In one embodiment, the previously dropped ball 72, seated at valve seat 68, operates to move the sleeve 62 past the cooperating profile 88 upon (again) pressuring up the tubing fluid. Alternately, an additional dropped ball, of the same or different size, can be seated on an additional valve seat 90, with increased tubing pressure actuating the sleeve. As another alternative, the first drop-ball 72 can be mechanically released from the ball valve seat 68, such as by extruding the ball past the seat in response to tubing pressure, enlarging the valve seat by retraction of seat elements, dissolving or chemically dispersing the ball, etc. A second drop-ball can then be seated on the same or another valve seat.

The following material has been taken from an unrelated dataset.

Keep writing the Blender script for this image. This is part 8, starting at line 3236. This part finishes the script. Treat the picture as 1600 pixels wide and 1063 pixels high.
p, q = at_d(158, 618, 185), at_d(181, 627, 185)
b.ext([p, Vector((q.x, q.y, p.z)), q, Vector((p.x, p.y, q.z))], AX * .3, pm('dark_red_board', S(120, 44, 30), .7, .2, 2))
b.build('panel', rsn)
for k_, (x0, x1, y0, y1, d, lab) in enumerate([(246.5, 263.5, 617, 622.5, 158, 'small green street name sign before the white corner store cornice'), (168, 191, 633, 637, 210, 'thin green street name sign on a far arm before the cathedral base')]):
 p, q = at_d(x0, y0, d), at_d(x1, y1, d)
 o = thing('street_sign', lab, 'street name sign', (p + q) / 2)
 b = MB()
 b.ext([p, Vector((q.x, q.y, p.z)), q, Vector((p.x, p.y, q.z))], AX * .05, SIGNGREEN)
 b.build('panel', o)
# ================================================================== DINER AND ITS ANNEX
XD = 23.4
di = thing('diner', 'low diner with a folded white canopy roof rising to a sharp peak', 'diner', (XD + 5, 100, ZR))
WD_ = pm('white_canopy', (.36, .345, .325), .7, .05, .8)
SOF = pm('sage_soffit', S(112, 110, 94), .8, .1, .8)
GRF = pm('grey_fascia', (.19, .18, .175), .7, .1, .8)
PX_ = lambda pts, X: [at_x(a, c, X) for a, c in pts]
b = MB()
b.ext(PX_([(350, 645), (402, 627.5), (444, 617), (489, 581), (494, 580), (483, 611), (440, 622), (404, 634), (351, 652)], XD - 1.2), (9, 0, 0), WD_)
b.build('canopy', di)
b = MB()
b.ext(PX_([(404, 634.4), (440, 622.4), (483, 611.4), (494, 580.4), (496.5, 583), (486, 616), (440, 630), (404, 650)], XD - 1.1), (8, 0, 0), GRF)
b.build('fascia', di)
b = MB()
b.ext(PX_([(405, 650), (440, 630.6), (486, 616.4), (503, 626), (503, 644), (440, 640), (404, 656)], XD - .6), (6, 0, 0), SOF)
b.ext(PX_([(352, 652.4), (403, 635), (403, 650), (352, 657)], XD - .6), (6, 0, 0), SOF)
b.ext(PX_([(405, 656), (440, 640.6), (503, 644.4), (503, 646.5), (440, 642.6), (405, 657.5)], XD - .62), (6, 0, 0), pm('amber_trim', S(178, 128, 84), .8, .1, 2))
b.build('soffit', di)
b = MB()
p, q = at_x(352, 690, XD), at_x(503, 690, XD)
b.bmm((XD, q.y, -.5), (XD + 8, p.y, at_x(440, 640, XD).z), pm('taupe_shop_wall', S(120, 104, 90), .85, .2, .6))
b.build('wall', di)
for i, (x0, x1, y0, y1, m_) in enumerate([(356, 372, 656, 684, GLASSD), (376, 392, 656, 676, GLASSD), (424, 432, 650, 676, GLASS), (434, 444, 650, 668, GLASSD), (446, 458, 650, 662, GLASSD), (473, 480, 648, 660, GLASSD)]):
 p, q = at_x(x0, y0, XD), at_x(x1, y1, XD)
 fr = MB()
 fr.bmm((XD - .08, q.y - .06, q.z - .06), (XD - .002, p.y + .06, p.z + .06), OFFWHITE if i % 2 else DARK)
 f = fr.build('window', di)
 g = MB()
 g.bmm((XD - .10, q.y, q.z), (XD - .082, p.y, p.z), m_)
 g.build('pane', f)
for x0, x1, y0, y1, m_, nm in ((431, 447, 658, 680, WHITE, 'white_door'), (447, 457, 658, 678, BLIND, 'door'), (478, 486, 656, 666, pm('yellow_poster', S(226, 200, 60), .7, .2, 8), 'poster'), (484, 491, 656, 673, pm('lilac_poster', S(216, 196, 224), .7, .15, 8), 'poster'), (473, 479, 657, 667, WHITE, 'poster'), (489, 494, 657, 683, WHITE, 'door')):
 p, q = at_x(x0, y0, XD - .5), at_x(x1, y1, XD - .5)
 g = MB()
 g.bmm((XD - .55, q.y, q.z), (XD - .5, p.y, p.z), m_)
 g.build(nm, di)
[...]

Alternatively, and in a preferred method, a cement dart 92 can be run through the tubing string interior passageway upon completion of cementing the liner annulus. Running of a dart is typical at the end of a cement job. The dart 92 seats on a valve seat 94 defined in an additional and separate sliding sleeve 96. Upon increasing tubing pressure, shear mechanisms 98, shown as shear pins, are sheared and the sleeve 96 slides downward, either to a position covering the cross-over 74 and bypass ports 76, or sliding downward to contact and move the lower sliding sleeve 62 into a position closing those ports. Other methods and apparatus for closing the reverse circulation ports will be recognized by those of skill in the art.
In a preferred embodiment, the ELH is radially expanded into sealing engagement with the casing upon completion of the cementing operation. This can be accomplished in many ways, as those of skill in the art will recognize. In a preferred embodiment, an expansion cone 42 is hydraulically driven through the ELH by increasing tubing pressure to operate one or more piston assemblies (not shown). Such an assembly is known in the art and can include various other features and mechanisms such as metering devices, force multipliers, stacked piston assemblies, etc.
Expandable liner hangers and setting equipment and services are commercially available through Halliburton Energy Services, Inc.
Tubing pressure is conveyed to the expansion assembly 40 by fluid passageway. In one embodiment, the drop-ball 72, dart 92, any additional drop-balls, etc., are removed from the interior passageway 30. These devices can be removed by any known method of the art, including but not limited to reverse flow to the surface, mechanical release from or extrusion through the valve seat and movement to the wellbore bottom or other convenient location, dissolving or chemically dispersing the ball, etc. Removal of the drop-balls and dart opens the interior passageway 30 to fluid flow and allows communication of tubing pressure.
In another embodiment, a drop-ball or dart is moved downward through the passageway 30 onto a valve seat 100 defined in the expansion assembly 32 allowing a pressure-up of the tubing fluid to drive the expansion cone 42.
In yet another embodiment, an expansion assembly valve assembly 102 is employed. A preferred valve has a valve seat 100 onto which is positioned a caged ball 104 carried in the running tool. The caged ball is released from its run-in position, in which fluid freely moves past the caged ball, and moved to a seated position on valve seat 100. Pressuring-up on the tubing fluid then causes the ball 104 to seat at valve seat 100, thereby blocking fluid flow through the expansion tool interior passageway. The fluid pressure is communicated to an actuation assembly, such as a piston assembly, which drives the expansion cone 42 downwardly through the ELH, thereby radially expanding the ELH.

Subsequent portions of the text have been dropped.